**What you should do**
Print all of the data exactly as written.

**Given records**
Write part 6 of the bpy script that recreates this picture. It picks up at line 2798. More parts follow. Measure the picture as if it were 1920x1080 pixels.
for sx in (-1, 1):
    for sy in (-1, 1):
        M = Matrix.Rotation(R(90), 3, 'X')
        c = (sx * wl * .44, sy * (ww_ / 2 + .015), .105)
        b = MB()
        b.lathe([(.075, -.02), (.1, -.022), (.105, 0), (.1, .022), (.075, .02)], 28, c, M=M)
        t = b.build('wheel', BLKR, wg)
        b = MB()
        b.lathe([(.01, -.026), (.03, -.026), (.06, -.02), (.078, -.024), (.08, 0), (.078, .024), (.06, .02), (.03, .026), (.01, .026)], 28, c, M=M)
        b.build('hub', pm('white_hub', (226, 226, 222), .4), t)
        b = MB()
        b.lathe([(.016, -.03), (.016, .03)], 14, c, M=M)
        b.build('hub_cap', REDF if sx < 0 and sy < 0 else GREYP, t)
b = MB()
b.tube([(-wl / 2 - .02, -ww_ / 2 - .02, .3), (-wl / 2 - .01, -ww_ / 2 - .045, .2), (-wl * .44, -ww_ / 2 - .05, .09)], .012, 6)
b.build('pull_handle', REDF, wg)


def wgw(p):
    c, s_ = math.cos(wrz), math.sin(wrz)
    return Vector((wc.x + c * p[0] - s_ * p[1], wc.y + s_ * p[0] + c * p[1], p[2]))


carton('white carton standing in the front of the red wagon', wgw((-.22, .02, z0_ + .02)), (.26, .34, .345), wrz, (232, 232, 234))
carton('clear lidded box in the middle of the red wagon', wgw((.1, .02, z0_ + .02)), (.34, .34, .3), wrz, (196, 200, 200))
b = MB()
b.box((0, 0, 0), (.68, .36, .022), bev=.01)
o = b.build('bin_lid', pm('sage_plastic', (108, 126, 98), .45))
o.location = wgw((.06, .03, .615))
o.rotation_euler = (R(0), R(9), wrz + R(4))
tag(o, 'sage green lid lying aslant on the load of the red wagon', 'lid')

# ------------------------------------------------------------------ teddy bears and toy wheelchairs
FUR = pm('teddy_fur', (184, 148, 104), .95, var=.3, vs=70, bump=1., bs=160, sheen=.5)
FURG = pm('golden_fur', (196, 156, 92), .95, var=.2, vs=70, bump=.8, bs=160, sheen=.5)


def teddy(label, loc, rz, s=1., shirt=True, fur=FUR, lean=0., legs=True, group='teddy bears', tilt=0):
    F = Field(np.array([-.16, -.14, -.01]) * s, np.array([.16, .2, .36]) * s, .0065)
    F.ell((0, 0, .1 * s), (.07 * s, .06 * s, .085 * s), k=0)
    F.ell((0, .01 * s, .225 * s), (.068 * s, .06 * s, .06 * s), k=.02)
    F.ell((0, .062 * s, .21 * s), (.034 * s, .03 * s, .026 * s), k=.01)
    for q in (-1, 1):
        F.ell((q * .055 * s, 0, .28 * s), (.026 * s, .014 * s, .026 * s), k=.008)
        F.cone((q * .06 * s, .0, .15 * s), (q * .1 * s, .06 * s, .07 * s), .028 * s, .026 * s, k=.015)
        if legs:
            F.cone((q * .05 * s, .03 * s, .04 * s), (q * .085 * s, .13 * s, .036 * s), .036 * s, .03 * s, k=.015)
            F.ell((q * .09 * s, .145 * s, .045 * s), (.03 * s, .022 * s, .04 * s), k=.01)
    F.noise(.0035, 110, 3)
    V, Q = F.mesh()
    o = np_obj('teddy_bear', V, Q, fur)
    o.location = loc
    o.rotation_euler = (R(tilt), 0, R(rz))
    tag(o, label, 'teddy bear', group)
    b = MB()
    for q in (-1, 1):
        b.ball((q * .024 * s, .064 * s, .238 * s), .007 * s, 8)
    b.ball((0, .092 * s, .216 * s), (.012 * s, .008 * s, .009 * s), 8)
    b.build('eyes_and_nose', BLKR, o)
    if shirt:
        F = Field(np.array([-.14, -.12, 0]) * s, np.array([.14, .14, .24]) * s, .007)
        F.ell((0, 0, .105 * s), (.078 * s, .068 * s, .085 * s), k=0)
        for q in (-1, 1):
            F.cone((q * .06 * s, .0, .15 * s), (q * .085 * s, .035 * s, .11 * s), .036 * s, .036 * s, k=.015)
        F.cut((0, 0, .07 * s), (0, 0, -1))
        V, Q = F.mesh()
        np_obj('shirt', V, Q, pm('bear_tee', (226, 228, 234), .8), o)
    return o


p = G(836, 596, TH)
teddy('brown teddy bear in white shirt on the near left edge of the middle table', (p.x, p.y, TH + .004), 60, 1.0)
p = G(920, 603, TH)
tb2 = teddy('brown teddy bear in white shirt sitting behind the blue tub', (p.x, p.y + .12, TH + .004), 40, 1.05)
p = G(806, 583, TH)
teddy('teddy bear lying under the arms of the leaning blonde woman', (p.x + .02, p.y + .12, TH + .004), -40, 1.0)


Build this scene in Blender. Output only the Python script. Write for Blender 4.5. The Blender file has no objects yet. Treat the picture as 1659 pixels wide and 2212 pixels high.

**Task response**
Write part 6 of the bpy script that recreates this picture. It picks up at line 2798. More parts follow. Measure the picture as if it were 1920x1080 pixels.
for sx in (-1, 1):
    for sy in (-1, 1):
        M = Matrix.Rotation(R(90), 3, 'X')
        c = (sx * wl * .44, sy * (ww_ / 2 + .015), .105)
        b = MB()
        b.lathe([(.075, -.02), (.1, -.022), (.105, 0), (.1, .022), (.075, .02)], 28, c, M=M)
        t = b.build('wheel', BLKR, wg)
        b = MB()
        b.lathe([(.01, -.026), (.03, -.026), (.06, -.02), (.078, -.024), (.08, 0), (.078, .024), (.06, .02), (.03, .026), (.01, .026)], 28, c, M=M)
        b.build('hub', pm('white_hub', (226, 226, 222), .4), t)
        b = MB()
        b.lathe([(.016, -.03), (.016, .03)], 14, c, M=M)
        b.build('hub_cap', REDF if sx < 0 and sy < 0 else GREYP, t)
b = MB()
b.tube([(-wl / 2 - .02, -ww_ / 2 - .02, .3), (-wl / 2 - .01, -ww_ / 2 - .045, .2), (-wl * .44, -ww_ / 2 - .05, .09)], .012, 6)
b.build('pull_handle', REDF, wg)


def wgw(p):
    c, s_ = math.cos(wrz), math.sin(wrz)
    return Vector((wc.x + c * p[0] - s_ * p[1], wc.y + s_ * p[0] + c * p[1], p[2]))


carton('white carton standing in the front of the red wagon', wgw((-.22, .02, z0_ + .02)), (.26, .34, .345), wrz, (232, 232, 234))
carton('clear lidded box in the middle of the red wagon', wgw((.1, .02, z0_ + .02)), (.34, .34, .3), wrz, (196, 200, 200))
b = MB()
b.box((0, 0, 0), (.68, .36, .022), bev=.01)
o = b.build('bin_lid', pm('sage_plastic', (108, 126, 98), .45))
o.location = wgw((.06, .03, .615))
o.rotation_euler = (R(0), R(9), wrz + R(4))
tag(o, 'sage green lid lying aslant on the load of the red wagon', 'lid')

# ------------------------------------------------------------------ teddy bears and toy wheelchairs
FUR = pm('teddy_fur', (184, 148, 104), .95, var=.3, vs=70, bump=1., bs=160, sheen=.5)
FURG = pm('golden_fur', (196, 156, 92), .95, var=.2, vs=70, bump=.8, bs=160, sheen=.5)


def teddy(label, loc, rz, s=1., shirt=True, fur=FUR, lean=0., legs=True, group='teddy bears', tilt=0):
    F = Field(np.array([-.16, -.14, -.01]) * s, np.array([.16, .2, .36]) * s, .0065)
    F.ell((0, 0, .1 * s), (.07 * s, .06 * s, .085 * s), k=0)
    F.ell((0, .01 * s, .225 * s), (.068 * s, .06 * s, .06 * s), k=.02)
    F.ell((0, .062 * s, .21 * s), (.034 * s, .03 * s, .026 * s), k=.01)
    for q in (-1, 1):
        F.ell((q * .055 * s, 0, .28 * s), (.026 * s, .014 * s, .026 * s), k=.008)
        F.cone((q * .06 * s, .0, .15 * s), (q * .1 * s, .06 * s, .07 * s), .028 * s, .026 * s, k=.015)
        if legs:
            F.cone((q * .05 * s, .03 * s, .04 * s), (q * .085 * s, .13 * s, .036 * s), .036 * s, .03 * s, k=.015)
            F.ell((q * .09 * s, .145 * s, .045 * s), (.03 * s, .022 * s, .04 * s), k=.01)
    F.noise(.0035, 110, 3)
    V, Q = F.mesh()
    o = np_obj('teddy_bear', V, Q, fur)
    o.location = loc
    o.rotation_euler = (R(tilt), 0, R(rz))
    tag(o, label, 'teddy bear', group)
    b = MB()
    for q in (-1, 1):
        b.ball((q * .024 * s, .064 * s, .238 * s), .007 * s, 8)
    b.ball((0, .092 * s, .216 * s), (.012 * s, .008 * s, .009 * s), 8)
    b.build('eyes_and_nose', BLKR, o)
    if shirt:
        F = Field(np.array([-.14, -.12, 0]) * s, np.array([.14, .14, .24]) * s, .007)
        F.ell((0, 0, .105 * s), (.078 * s, .068 * s, .085 * s), k=0)
        for q in (-1, 1):
            F.cone((q * .06 * s, .0, .15 * s), (q * .085 * s, .035 * s, .11 * s), .036 * s, .036 * s, k=.015)
        F.cut((0, 0, .07 * s), (0, 0, -1))
        V, Q = F.mesh()
        np_obj('shirt', V, Q, pm('bear_tee', (226, 228, 234), .8), o)
    return o


p = G(836, 596, TH)
teddy('brown teddy bear in white shirt on the near left edge of the middle table', (p.x, p.y, TH + .004), 60, 1.0)
p = G(920, 603, TH)
tb2 = teddy('brown teddy bear in white shirt sitting behind the blue tub', (p.x, p.y + .12, TH + .004), 40, 1.05)
p = G(806, 583, TH)
teddy('teddy bear lying under the arms of the leaning blonde woman', (p.x + .02, p.y + .12, TH + .004), -40, 1.0)


Build this scene in Blender. Output only the Python script. Write for Blender 4.5. The Blender file has no objects yet. Treat the picture as 1659 pixels wide and 2212 pixels high.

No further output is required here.